Required work:
Transcribe all of the data exactly. Omit the pictures.

Data provided:
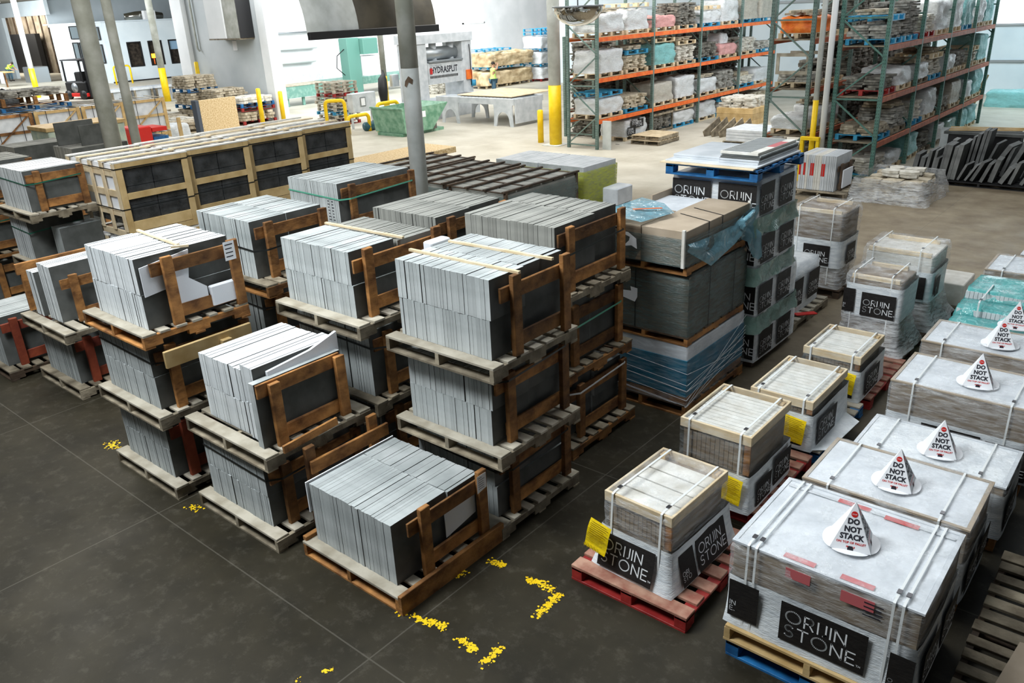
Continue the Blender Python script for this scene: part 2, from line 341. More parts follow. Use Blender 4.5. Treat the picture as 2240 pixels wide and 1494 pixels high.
def grid_shell(w, d, h, nx=8, ny=8, nz=6, amp=0.02, seed=0, freq=3.0, flare=0.0, pinch=0.0, top=True, rnd=0.05):
    """closed draped shell round a w x d x h load, base centre at the origin"""
    rng = Vector((seed * 3.7, seed * 1.3, seed * 5.1))
    per = []
    for i in range(nx): per.append((-w / 2 + w * i / nx, -d / 2))
    for i in range(ny): per.append((w / 2, -d / 2 + d * i / ny))
    for i in range(nx): per.append((w / 2 - w * i / nx, d / 2))
    for i in range(ny): per.append((-w / 2, d / 2 - d * i / ny))
    n = len(per); vs = []; fs = []
    def disp(p, nrm, a=1.0):
        q = Vector(p) * freq + rng
        return Vector(p) + nrm * (noise.noise(q) * amp * a + noise.noise(q * 2.7) * amp * 0.5 * a)
    for k in range(nz + 1):
        t = k / nz; z = h * t
        sc = 1 + flare * (1 - t) ** 2 - pinch * math.sin(PI * t)
        ins = rnd * max(0, (t - (1 - rnd / max(h, 0.01))) * h / max(rnd, 0.01)) * 0.5 if top else 0
        for (x, y) in per:
            nrm = Vector((x / (w / 2), y / (d / 2), 0)); nrm = Vector((nrm.x if abs(nrm.x) > 0.99 else 0, nrm.y if abs(nrm.y) > 0.99 else 0, 0)).normalized()
            # round the vertical corners a little
            cx = max(0, abs(x) - (w / 2 - rnd)); cy = max(0, abs(y) - (d / 2 - rnd))
            pull = 0.29 * min(cx, cy)
            px = x - math.copysign(pull + ins, x) if abs(x) > 1e-6 else x; py = y - math.copysign(pull + ins, y) if abs(y) > 1e-6 else y
            vs.append(disp((px * sc, py * sc, z), nrm))
    for k in range(nz):
        for i in range(n):
            j = (i + 1) % n; fs.append((k * n + i, k * n + j, (k + 1) * n + j, (k + 1) * n + i))
    if top:
        base = len(vs); gw, gd = w / 2 - rnd * 0.5, d / 2 - rnd * 0.5
        idx = {}
        for a in range(nx + 1):
            for c in range(ny + 1):
                if a in (0, nx) or c in (0, ny): continue
                x = -gw + 2 * gw * a / nx; y = -gd + 2 * gd * c / ny
                idx[(a, c)] = len(vs); vs.append(disp((x, y, h), Vector((0, 0, 1))))
        for i in range(nx): idx[(i, 0)] = nz * n + i
        for i in range(ny): idx[(nx, i)] = nz * n + nx + i
        for i in range(nx): idx[(nx - i, ny)] = nz * n + nx + ny + i
        for i in range(ny): idx[(0, ny - i)] = nz * n + 2 * nx + ny + i
        for a in range(nx):
            for c in range(ny): fs.append((idx[(a, c)], idx[(a + 1, c)], idx[(a + 1, c + 1)], idx[(a, c + 1)]))
    return vs, fs

# ---------------------------------------------------------------- lettering
def arc(cx, cy, rx, ry, a0, a1, n=14):
    return [(cx + rx * math.cos(math.radians(a0 + (a1 - a0) * i / n)), cy + ry * math.sin(math.radians(a0 + (a1 - a0) * i / n))) for i in range(n + 1)]
GL = {
    'O': (1.06, [arc(0.53, 0.5, 0.53, 0.5, 0, 360, 28)]),
    'R': (0.66, [[(0, 0), (0, 1), (0.36, 1)] + arc(0.36, 0.73, 0.25, 0.27, 90, -90, 10) + [(0, 0.46)], [(0.34, 0.46), (0.64, 0)]]),
    'I': (0.0, [[(0, 0), (0, 1)]]),
    'J': (0.26, [[(0.26, 1), (0.26, 0.2)] + arc(0.08, 0.2, 0.18, 0.2, 0, -95, 8)]),
    'N': (0.74, [[(0, 0), (0, 1), (0.74, 0), (0.74, 1)]]),
    'S': (0.62, [arc(0.33, 0.74, 0.28, 0.26, 30, 270, 14) + arc(0.30, 0.26, 0.30, 0.25, 80, -150, 14)]),
    'T': (0.76, [[(0, 1), (0.76, 1)], [(0.38, 1), (0.38, 0)]]),
    'E': (0.58, [[(0.58, 1), (0, 1), (0, 0), (0.58, 0)], [(0, 0.5), (0.52, 0.5)]]),
    'M': (0.8, [[(0, 0), (0, 1), (0.4, 0.3), (0.8, 1), (0.8, 0)]]),
}
def strokes(mb, text, x, z, hgt, wt, y, m, gap=0.31):
    """stroke lettering in the XZ plane facing -Y; returns the width"""
    x0 = x
    for ch in text:
        wd_, lines = GL[ch]
        for ln in lines:
            pts = [(x + px * hgt, z + pz * hgt) for px, pz in ln]
            for (ax, az), (bx, bz) in zip(pts[:-1], pts[1:]):
                dx, dz = bx - ax, bz - az; L = math.hypot(dx, dz) or 1; nx, nz = -dz / L * wt / 2, dx / L * wt / 2; ex, ez = dx / L * wt * 0.3, dz / L * wt * 0.3
                mb.add([(ax - ex - nx, y, az - ez - nz), (bx + ex - nx, y, bz + ez - nz), (bx + ex + nx, y, bz + ez + nz), (ax - ex + nx, y, az - ez + nz)], [(0, 1, 2, 3)], m)
        x += (wd_ + gap) * hgt
    return x - x0 - gap * hgt
def panel_mesh(w, h, th, lx, lz, clip0=0, clip1=99):
    """black printed panel w x h facing -Y, lower left corner at the origin, lettering of height th"""
    mb = MB(); n = 10
    vs = []; fs = []
    for i in range(n + 1):
        vs += [(w * i / n, 0, 0), (w * i / n, 0, h)]
    for i in range(n): fs.append((2 * i, 2 * i + 2, 2 * i + 3, 2 * i + 1))
    mb.add(vs, fs, 0)
    mb.add([(0, 0.0015, 0), (w, 0.0015, 0), (w, 0.0015, h), (0, 0.0015, h)], [(3, 2, 1, 0)], 0)
    strokes(mb, 'ORIJIN'[clip0:clip1], lx, lz + th * 1.32, th, th * 0.115, -0.0015, 1)
    ww = strokes(mb, 'STONE'[clip0:clip1], lx, lz, th, th * 0.115, -0.0015, 1)
    if clip1 > 6:
        strokes(mb, 'TM', lx + ww + th * 0.15, lz, th * 0.15, th * 0.03, -0.0015, 1)
    return mb
def panel(parent, x, y, z, w, h, th=None, side='front', clip0=0, clip1=99, lx=None, lz=None, tilt=0.0):
    th = (th * 1.15 if th else min(h * 0.29, w * 0.175))
    lx = w * 0.07 if lx is None else lx; lz = h * 0.16 if lz is None else lz
    me = shared(('panel', round(w, 3), round(h, 3), round(th, 3), clip0, clip1, round(lx, 3), round(lz, 3)), lambda: panel_mesh(w, h, th, lx, lz, clip0, clip1).done('printed_panel', [M_BLACKP, M_LETTER]))
    if side == 'right': x += .014
    else: y -= .014
    o = link('printed_panel', me, parent, (x, y, z)); o.rotation_euler.x = tilt
    if side == 'right': o.rotation_euler.z = PI / 2
    return o
def text_mesh(txt, size, m, parent, loc, rot, name='lettering', bold=0.0, sx=1.0, sp=1.0):
    c = bpy.data.curves.new(name, 'FONT'); c.body = txt; c.size = size; c.offset = bold; c.align_x = 'CENTER'; c.align_y = 'CENTER'; c.space_character = sp; c.space_line = 0.85; c.resolution_u = 2
    o = bpy.data.objects.new(name, c); COL.objects.link(o)
    me = bpy.data.meshes.new_from_object(o.evaluated_get(bpy.context.evaluated_depsgraph_get())); bpy.data.objects.remove(o)
    me.materials.clear(); me.materials.append(m)
    o = link(name, me, parent, loc); o.rotation_euler = rot; o.scale = (sx, 1, 1)
    return o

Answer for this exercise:
Continue the Blender Python script for this scene: part 2, from line 341. More parts follow. Use Blender 4.5. Treat the picture as 2240 pixels wide and 1494 pixels high.
def grid_shell(w, d, h, nx=8, ny=8, nz=6, amp=0.02, seed=0, freq=3.0, flare=0.0, pinch=0.0, top=True, rnd=0.05):
    """closed draped shell round a w x d x h load, base centre at the origin"""
    rng = Vector((seed * 3.7, seed * 1.3, seed * 5.1))
    per = []
    for i in range(nx): per.append((-w / 2 + w * i / nx, -d / 2))
    for i in range(ny): per.append((w / 2, -d / 2 + d * i / ny))
    for i in range(nx): per.append((w / 2 - w * i / nx, d / 2))
    for i in range(ny): per.append((-w / 2, d / 2 - d * i / ny))
    n = len(per); vs = []; fs = []
    def disp(p, nrm, a=1.0):
        q = Vector(p) * freq + rng
        return Vector(p) + nrm * (noise.noise(q) * amp * a + noise.noise(q * 2.7) * amp * 0.5 * a)
    for k in range(nz + 1):
        t = k / nz; z = h * t
        sc = 1 + flare * (1 - t) ** 2 - pinch * math.sin(PI * t)
        ins = rnd * max(0, (t - (1 - rnd / max(h, 0.01))) * h / max(rnd, 0.01)) * 0.5 if top else 0
        for (x, y) in per:
            nrm = Vector((x / (w / 2), y / (d / 2), 0)); nrm = Vector((nrm.x if abs(nrm.x) > 0.99 else 0, nrm.y if abs(nrm.y) > 0.99 else 0, 0)).normalized()
            # round the vertical corners a little
            cx = max(0, abs(x) - (w / 2 - rnd)); cy = max(0, abs(y) - (d / 2 - rnd))
            pull = 0.29 * min(cx, cy)
            px = x - math.copysign(pull + ins, x) if abs(x) > 1e-6 else x; py = y - math.copysign(pull + ins, y) if abs(y) > 1e-6 else y
            vs.append(disp((px * sc, py * sc, z), nrm))
    for k in range(nz):
        for i in range(n):
            j = (i + 1) % n; fs.append((k * n + i, k * n + j, (k + 1) * n + j, (k + 1) * n + i))
    if top:
        base = len(vs); gw, gd = w / 2 - rnd * 0.5, d / 2 - rnd * 0.5
        idx = {}
        for a in range(nx + 1):
            for c in range(ny + 1):
                if a in (0, nx) or c in (0, ny): continue
                x = -gw + 2 * gw * a / nx; y = -gd + 2 * gd * c / ny
                idx[(a, c)] = len(vs); vs.append(disp((x, y, h), Vector((0, 0, 1))))
        for i in range(nx): idx[(i, 0)] = nz * n + i
        for i in range(ny): idx[(nx, i)] = nz * n + nx + i
        for i in range(nx): idx[(nx - i, ny)] = nz * n + nx + ny + i
        for i in range(ny): idx[(0, ny - i)] = nz * n + 2 * nx + ny + i
        for a in range(nx):
            for c in range(ny): fs.append((idx[(a, c)], idx[(a + 1, c)], idx[(a + 1, c + 1)], idx[(a, c + 1)]))
    return vs, fs

# ---------------------------------------------------------------- lettering
def arc(cx, cy, rx, ry, a0, a1, n=14):
    return [(cx + rx * math.cos(math.radians(a0 + (a1 - a0) * i / n)), cy + ry * math.sin(math.radians(a0 + (a1 - a0) * i / n))) for i in range(n + 1)]
GL = {
    'O': (1.06, [arc(0.53, 0.5, 0.53, 0.5, 0, 360, 28)]),
    'R': (0.66, [[(0, 0), (0, 1), (0.36, 1)] + arc(0.36, 0.73, 0.25, 0.27, 90, -90, 10) + [(0, 0.46)], [(0.34, 0.46), (0.64, 0)]]),
    'I': (0.0, [[(0, 0), (0, 1)]]),
    'J': (0.26, [[(0.26, 1), (0.26, 0.2)] + arc(0.08, 0.2, 0.18, 0.2, 0, -95, 8)]),
    'N': (0.74, [[(0, 0), (0, 1), (0.74, 0), (0.74, 1)]]),
    'S': (0.62, [arc(0.33, 0.74, 0.28, 0.26, 30, 270, 14) + arc(0.30, 0.26, 0.30, 0.25, 80, -150, 14)]),
    'T': (0.76, [[(0, 1), (0.76, 1)], [(0.38, 1), (0.38, 0)]]),
    'E': (0.58, [[(0.58, 1), (0, 1), (0, 0), (0.58, 0)], [(0, 0.5), (0.52, 0.5)]]),
    'M': (0.8, [[(0, 0), (0, 1), (0.4, 0.3), (0.8, 1), (0.8, 0)]]),
}
def strokes(mb, text, x, z, hgt, wt, y, m, gap=0.31):
    """stroke lettering in the XZ plane facing -Y; returns the width"""
    x0 = x
    for ch in text:
        wd_, lines = GL[ch]
        for ln in lines:
            pts = [(x + px * hgt, z + pz * hgt) for px, pz in ln]
            for (ax, az), (bx, bz) in zip(pts[:-1], pts[1:]):
                dx, dz = bx - ax, bz - az; L = math.hypot(dx, dz) or 1; nx, nz = -dz / L * wt / 2, dx / L * wt / 2; ex, ez = dx / L * wt * 0.3, dz / L * wt * 0.3
                mb.add([(ax - ex - nx, y, az - ez - nz), (bx + ex - nx, y, bz + ez - nz), (bx + ex + nx, y, bz + ez + nz), (ax - ex + nx, y, az - ez + nz)], [(0, 1, 2, 3)], m)
        x += (wd_ + gap) * hgt
    return x - x0 - gap * hgt
def panel_mesh(w, h, th, lx, lz, clip0=0, clip1=99):
    """black printed panel w x h facing -Y, lower left corner at the origin, lettering of height th"""
    mb = MB(); n = 10
    vs = []; fs = []
    for i in range(n + 1):
        vs += [(w * i / n, 0, 0), (w * i / n, 0, h)]
    for i in range(n): fs.append((2 * i, 2 * i + 2, 2 * i + 3, 2 * i + 1))
    mb.add(vs, fs, 0)
    mb.add([(0, 0.0015, 0), (w, 0.0015, 0), (w, 0.0015, h), (0, 0.0015, h)], [(3, 2, 1, 0)], 0)
    strokes(mb, 'ORIJIN'[clip0:clip1], lx, lz + th * 1.32, th, th * 0.115, -0.0015, 1)
    ww = strokes(mb, 'STONE'[clip0:clip1], lx, lz, th, th * 0.115, -0.0015, 1)
    if clip1 > 6:
        strokes(mb, 'TM', lx + ww + th * 0.15, lz, th * 0.15, th * 0.03, -0.0015, 1)
    return mb
def panel(parent, x, y, z, w, h, th=None, side='front', clip0=0, clip1=99, lx=None, lz=None, tilt=0.0):
    th = (th * 1.15 if th else min(h * 0.29, w * 0.175))
    lx = w * 0.07 if lx is None else lx; lz = h * 0.16 if lz is None else lz
    me = shared(('panel', round(w, 3), round(h, 3), round(th, 3), clip0, clip1, round(lx, 3), round(lz, 3)), lambda: panel_mesh(w, h, th, lx, lz, clip0, clip1).done('printed_panel', [M_BLACKP, M_LETTER]))
    if side == 'right': x += .014
    else: y -= .014
    o = link('printed_panel', me, parent, (x, y, z)); o.rotation_euler.x = tilt
    if side == 'right': o.rotation_euler.z = PI / 2
    return o
def text_mesh(txt, size, m, parent, loc, rot, name='lettering', bold=0.0, sx=1.0, sp=1.0):
    c = bpy.data.curves.new(name, 'FONT'); c.body = txt; c.size = size; c.offset = bold; c.align_x = 'CENTER'; c.align_y = 'CENTER'; c.space_character = sp; c.space_line = 0.85; c.resolution_u = 2
    o = bpy.data.objects.new(name, c); COL.objects.link(o)
    me = bpy.data.meshes.new_from_object(o.evaluated_get(bpy.context.evaluated_depsgraph_get())); bpy.data.objects.remove(o)
    me.materials.clear(); me.materials.append(m)
    o = link(name, me, parent, loc); o.rotation_euler = rot; o.scale = (sx, 1, 1)
    return o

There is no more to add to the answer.